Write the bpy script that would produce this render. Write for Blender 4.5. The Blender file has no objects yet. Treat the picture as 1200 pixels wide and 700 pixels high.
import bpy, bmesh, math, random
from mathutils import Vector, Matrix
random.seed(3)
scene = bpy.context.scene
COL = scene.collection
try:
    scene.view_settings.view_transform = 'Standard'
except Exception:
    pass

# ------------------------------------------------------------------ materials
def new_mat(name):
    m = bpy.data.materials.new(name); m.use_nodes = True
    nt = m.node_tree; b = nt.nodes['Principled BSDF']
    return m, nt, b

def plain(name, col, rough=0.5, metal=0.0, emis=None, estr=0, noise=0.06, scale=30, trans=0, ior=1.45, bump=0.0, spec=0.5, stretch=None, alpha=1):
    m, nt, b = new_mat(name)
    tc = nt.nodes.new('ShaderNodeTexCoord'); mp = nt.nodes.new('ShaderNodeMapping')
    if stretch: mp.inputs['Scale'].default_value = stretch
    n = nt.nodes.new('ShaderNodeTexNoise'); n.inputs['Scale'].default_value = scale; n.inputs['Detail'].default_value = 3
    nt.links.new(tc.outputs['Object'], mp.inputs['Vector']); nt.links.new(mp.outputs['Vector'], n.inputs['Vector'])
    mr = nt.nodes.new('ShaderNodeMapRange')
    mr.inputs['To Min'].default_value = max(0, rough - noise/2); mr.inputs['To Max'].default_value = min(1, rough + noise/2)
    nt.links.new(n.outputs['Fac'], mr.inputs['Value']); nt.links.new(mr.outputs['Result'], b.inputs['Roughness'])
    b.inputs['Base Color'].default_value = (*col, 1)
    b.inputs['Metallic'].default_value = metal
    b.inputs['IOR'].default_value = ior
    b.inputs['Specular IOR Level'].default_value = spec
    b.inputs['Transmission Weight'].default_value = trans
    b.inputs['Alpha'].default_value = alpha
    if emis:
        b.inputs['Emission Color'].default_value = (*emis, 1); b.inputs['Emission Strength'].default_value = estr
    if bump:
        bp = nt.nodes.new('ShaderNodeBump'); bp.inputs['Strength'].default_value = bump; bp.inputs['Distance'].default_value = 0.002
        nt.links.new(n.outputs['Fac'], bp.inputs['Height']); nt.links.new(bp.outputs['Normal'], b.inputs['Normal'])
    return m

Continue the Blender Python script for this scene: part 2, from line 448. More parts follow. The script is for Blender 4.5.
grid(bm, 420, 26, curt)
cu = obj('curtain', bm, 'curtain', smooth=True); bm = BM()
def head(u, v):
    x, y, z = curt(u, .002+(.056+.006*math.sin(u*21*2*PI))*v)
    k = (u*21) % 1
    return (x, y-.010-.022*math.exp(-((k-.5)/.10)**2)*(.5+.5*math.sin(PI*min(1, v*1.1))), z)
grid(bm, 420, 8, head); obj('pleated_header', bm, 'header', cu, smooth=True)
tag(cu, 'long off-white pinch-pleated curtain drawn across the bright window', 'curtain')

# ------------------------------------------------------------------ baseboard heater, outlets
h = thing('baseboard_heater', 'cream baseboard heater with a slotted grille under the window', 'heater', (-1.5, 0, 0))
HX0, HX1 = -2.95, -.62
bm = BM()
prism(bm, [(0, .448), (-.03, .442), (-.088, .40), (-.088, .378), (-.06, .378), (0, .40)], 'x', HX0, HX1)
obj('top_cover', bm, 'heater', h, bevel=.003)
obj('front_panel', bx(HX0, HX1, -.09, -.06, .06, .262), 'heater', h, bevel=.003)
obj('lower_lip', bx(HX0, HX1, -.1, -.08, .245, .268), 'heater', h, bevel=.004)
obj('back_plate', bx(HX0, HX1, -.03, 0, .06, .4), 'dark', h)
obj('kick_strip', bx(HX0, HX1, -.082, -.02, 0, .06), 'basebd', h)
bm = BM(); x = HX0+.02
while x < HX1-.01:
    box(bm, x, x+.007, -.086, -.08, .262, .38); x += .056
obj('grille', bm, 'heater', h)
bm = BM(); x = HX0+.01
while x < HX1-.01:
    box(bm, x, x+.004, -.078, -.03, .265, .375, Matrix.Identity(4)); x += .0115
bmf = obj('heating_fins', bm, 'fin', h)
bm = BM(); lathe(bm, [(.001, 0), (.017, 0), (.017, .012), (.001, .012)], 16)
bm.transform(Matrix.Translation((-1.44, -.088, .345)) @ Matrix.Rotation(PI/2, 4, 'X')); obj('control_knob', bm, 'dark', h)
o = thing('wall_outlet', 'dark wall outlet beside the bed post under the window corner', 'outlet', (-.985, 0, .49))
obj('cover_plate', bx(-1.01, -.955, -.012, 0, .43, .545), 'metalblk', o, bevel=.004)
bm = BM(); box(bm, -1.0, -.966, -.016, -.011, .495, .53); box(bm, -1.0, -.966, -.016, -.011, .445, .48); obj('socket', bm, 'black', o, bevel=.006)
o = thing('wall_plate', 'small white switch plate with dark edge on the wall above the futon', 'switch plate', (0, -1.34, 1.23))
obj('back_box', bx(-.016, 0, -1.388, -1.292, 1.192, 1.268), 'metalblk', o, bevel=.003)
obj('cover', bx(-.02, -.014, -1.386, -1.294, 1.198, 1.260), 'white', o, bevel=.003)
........
■ Do this ■
Find all lines with "script" in them and copy each one.

■ Solution to the problem ■
Write the bpy script that would produce this render. Write for Blender 4.5. The Blender file has no objects yet. Treat the picture as 1200 pixels wide and 700 pixels high.
Continue the Blender Python script for this scene: part 2, from line 448. More parts follow. The script is for Blender 4.5.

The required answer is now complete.